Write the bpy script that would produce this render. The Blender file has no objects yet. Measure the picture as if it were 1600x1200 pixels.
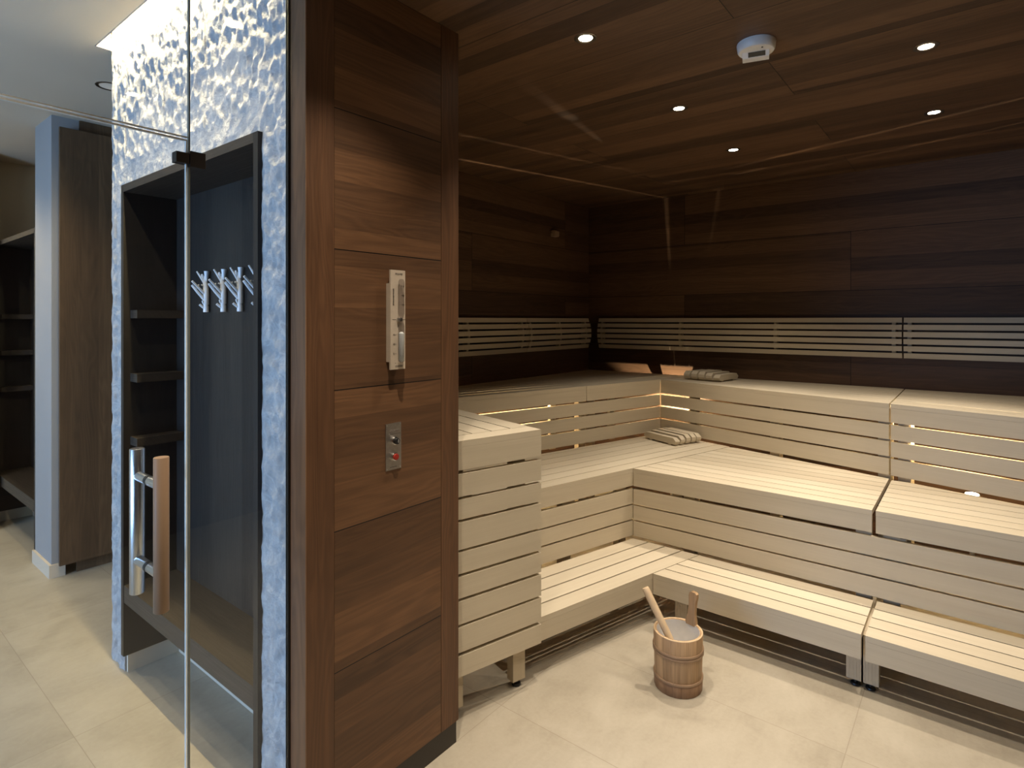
import bpy, bmesh, math, random
from mathutils import Vector, Matrix, noise
random.seed(7)
scene = bpy.context.scene
C = scene.collection
PI = math.pi
R = math.radians

# ------------------------------------------------------------------ materials
def newmat(name):
    m = bpy.data.materials.new(name); m.use_nodes = True
    nt = m.node_tree; nt.nodes.clear()
    out = nt.nodes.new('ShaderNodeOutputMaterial')
    return m, nt, out

class G:
    """tiny node-graph helper"""
    def __init__(s, nt): s.nt = nt
    def n(s, t, **kw):
        nd = s.nt.nodes.new(t)
        for k, v in kw.items(): setattr(nd, k, v)
        return nd
    def put(s, sock, v):
        if isinstance(v, bpy.types.NodeSocket): s.nt.links.new(v, sock)
        elif v is not None: sock.default_value = v
    def math(s, op, a, b=None, c=None):
        nd = s.n('ShaderNodeMath', operation=op)
        s.put(nd.inputs[0], a)
        if b is not None: s.put(nd.inputs[1], b)
        if c is not None: s.put(nd.inputs[2], c)
        return nd.outputs[0]
    def comb(s, x, y, z):
        nd = s.n('ShaderNodeCombineXYZ')
        for i, v in enumerate((x, y, z)): s.put(nd.inputs[i], v)
        return nd.outputs[0]
    def sep(s, v):
        nd = s.n('ShaderNodeSeparateXYZ'); s.put(nd.inputs[0], v)
        return nd.outputs
    def obj(s):
        return s.n('ShaderNodeTexCoord').outputs['Object']
    def noise(s, vec, scale=1, detail=3, rough=.5, dist=0):
        nd = s.n('ShaderNodeTexNoise')
        s.put(nd.inputs['Vector'], vec); nd.inputs['Scale'].default_value = scale
        nd.inputs['Detail'].default_value = detail; nd.inputs['Roughness'].default_value = rough
        nd.inputs['Distortion'].default_value = dist
        return nd.outputs['Fac']
    def white(s, vec):
        nd = s.n('ShaderNodeTexWhiteNoise', noise_dimensions='3D'); s.put(nd.inputs['Vector'], vec)
        return nd.outputs['Value']
    def ramp(s, fac, stops):
        nd = s.n('ShaderNodeValToRGB'); s.put(nd.inputs[0], fac)
        cr = nd.color_ramp
        while len(cr.elements) < len(stops): cr.elements.new(.5)
        for e, (p, c) in zip(cr.elements, stops):
            e.position = p; e.color = (c[0], c[1], c[2], 1)
        return nd.outputs[0]
    def mix(s, fac, a, b, blend='MIX'):
        nd = s.n('ShaderNodeMix', data_type='RGBA', blend_type=blend)
        s.put(nd.inputs[0], fac)
        for i, v in ((6, a), (7, b)):
            if isinstance(v, tuple): v = (v[0], v[1], v[2], 1)
            s.put(nd.inputs[i], v)
        return nd.outputs[2]
    def maprange(s, v, a, b, c, d):
        nd = s.n('ShaderNodeMapRange'); s.put(nd.inputs[0], v)
        for i, q in enumerate((a, b, c, d)): nd.inputs[1+i].default_value = q
        return nd.outputs[0]
    def bump(s, h, strength=.2, dist=.002):
        nd = s.n('ShaderNodeBump'); nd.inputs['Strength'].default_value = strength
        nd.inputs['Distance'].default_value = dist; s.put(nd.inputs['Height'], h)
        return nd.outputs[0]
    def bsdf(s, out, col, rough=.5, metal=0, normal=None, spec=.5, emis=None, estr=0, trans=0):
        b = s.n('ShaderNodeBsdfPrincipled')
        if isinstance(col, tuple): col = (col[0], col[1], col[2], 1)
        s.put(b.inputs['Base Color'], col); s.put(b.inputs['Roughness'], rough)
        b.inputs['Metallic'].default_value = metal
        b.inputs['Specular IOR Level'].default_value = spec
        if normal is not None: s.put(b.inputs['Normal'], normal)
        if emis:
            b.inputs['Emission Color'].default_value = (*emis, 1); b.inputs['Emission Strength'].default_value = estr
        if trans: b.inputs['Transmission Weight'].default_value = trans
        s.nt.links.new(b.outputs[0], out.inputs[0]); return b

def plain(name, col, rough=.5, metal=0, spec=.5, mottle=.06, scale=30, emis=None, estr=0):
    m, nt, out = newmat(name); g = G(nt)
    f = g.noise(g.obj(), scale, 3)
    k = g.maprange(f, .25, .75, 1-mottle, 1+mottle)
    c = g.mix(1.0, col, g.comb(k, k, k), 'MULTIPLY')
    g.bsdf(out, c, rough, metal, None, spec, emis, estr)
    return m

def axes(g, ga, pa, qa):
    o = g.sep(g.obj()); ix = {'x': 0, 'y': 1, 'z': 2}
    return o[ix[ga]], o[ix[pa]], o[ix[qa]]

def veneer(name, ga, pa, qa, pitch, off, joint=None, tint=(1, 1, 1), strip=.098, lines=True, gain=1.0):
    """dark thermo wood sheets: strips of differing tone, cathedral grain, thin seams between the sheets"""
    m, nt, out = newmat(name); g = G(nt)
    gr, p, q = axes(g, ga, pa, qa)
    row = g.math('FLOOR', g.math('DIVIDE', g.math('SUBTRACT', p, off), pitch))
    odd = g.math('FLOORED_MODULO', row, 2.0)
    jx, jl = joint if joint else (-20.0, 80.0)
    t = g.math('ADD', g.math('SUBTRACT', gr, jx), g.math('MULTIPLY', odd, jl*.5))
    sheet = g.math('FLOOR', g.math('DIVIDE', t, jl))
    # uneven strips inside each sheet
    wob = g.noise(g.comb(g.math('MULTIPLY', sheet, 3.1), g.math('MULTIPLY', row, 7.7), g.math('MULTIPLY', p, 5.0)), 1.0, 1)
    ps = g.math('ADD', p, g.math('MULTIPLY', wob, .10))
    sid = g.math('FLOOR', g.math('DIVIDE', ps, strip))
    rnd = g.white(g.comb(sid, row, sheet))
    rnd2 = g.white(g.comb(g.math('ADD', sid, 31.0), sheet, row))
    # grain
    u = g.math('ADD', g.math('MULTIPLY', gr, .9), g.math('MULTIPLY', rnd, 37.0))
    v2 = g.math('ADD', p, g.math('MULTIPLY', q, .8))
    big = g.noise(g.comb(g.math('MULTIPLY', u, 1.3), g.math('MULTIPLY', v2, 9.0), rnd2), 1.0, 2, .5, .35)
    rings = g.math('SINE', g.math('ADD', g.math('MULTIPLY', big, 70.0), g.math('MULTIPLY', v2, 160.0)))
    fine = g.noise(g.comb(g.math('MULTIPLY', u, 5.0), g.math('MULTIPLY', v2, 330.0), rnd), 1.0, 3, .6)
    mid = g.noise(g.comb(g.math('MULTIPLY', u, 1.6), g.math('MULTIPLY', v2, 30.0), rnd2), 1.0, 3, .6)
    tone = g.math('ADD', g.math('MULTIPLY', rnd, .50), g.math('MULTIPLY', mid, .42))
    tone = g.math('ADD', tone, g.math('MULTIPLY', rings, .055))
    tone = g.math('ADD', tone, g.math('MULTIPLY', g.math('SUBTRACT', fine, .5), .30))
    D = (.050*gain*tint[0], .0280*gain*tint[1], .0165*gain*tint[2])
    M_ = (.098*gain*tint[0], .0535*gain*tint[1], .0295*gain*tint[2])
    L = (.185*gain*tint[0], .1030*gain*tint[1], .0550*gain*tint[2])
    c = g.ramp(tone, [(.12, D), (.48, M_), (.92, L)])
    hgt = g.math('ADD', g.math('MULTIPLY', fine, .5), g.math('MULTIPLY', rings, .12))
    if lines:
        s1 = g.math('LESS_THAN', g.math('FLOORED_MODULO', g.math('SUBTRACT', p, off), pitch), .0035)
        if joint:
            s2 = g.math('LESS_THAN', g.math('FLOORED_MODULO', t, jl), .0035)
            s1 = g.math('MAXIMUM', s1, s2)
        c = g.mix(s1, c, (.006, .004, .003))
        hgt = g.math('SUBTRACT', hgt, g.math('MULTIPLY', s1, 2.0))
    rough = g.maprange(fine, .3, .7, .42, .58)
    g.bsdf(out, c, rough, 0, g.bump(hgt, .25, .0012), .35)
    return m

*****

Output exactly the span of lines from the top of the listing through the line holding "R = math.radians", and leave every picture out.

Finished task
Write the bpy script that would produce this render. The Blender file has no objects yet. Measure the picture as if it were 1600x1200 pixels.
import bpy, bmesh, math, random
from mathutils import Vector, Matrix, noise
random.seed(7)
scene = bpy.context.scene
C = scene.collection
PI = math.pi
R = math.radians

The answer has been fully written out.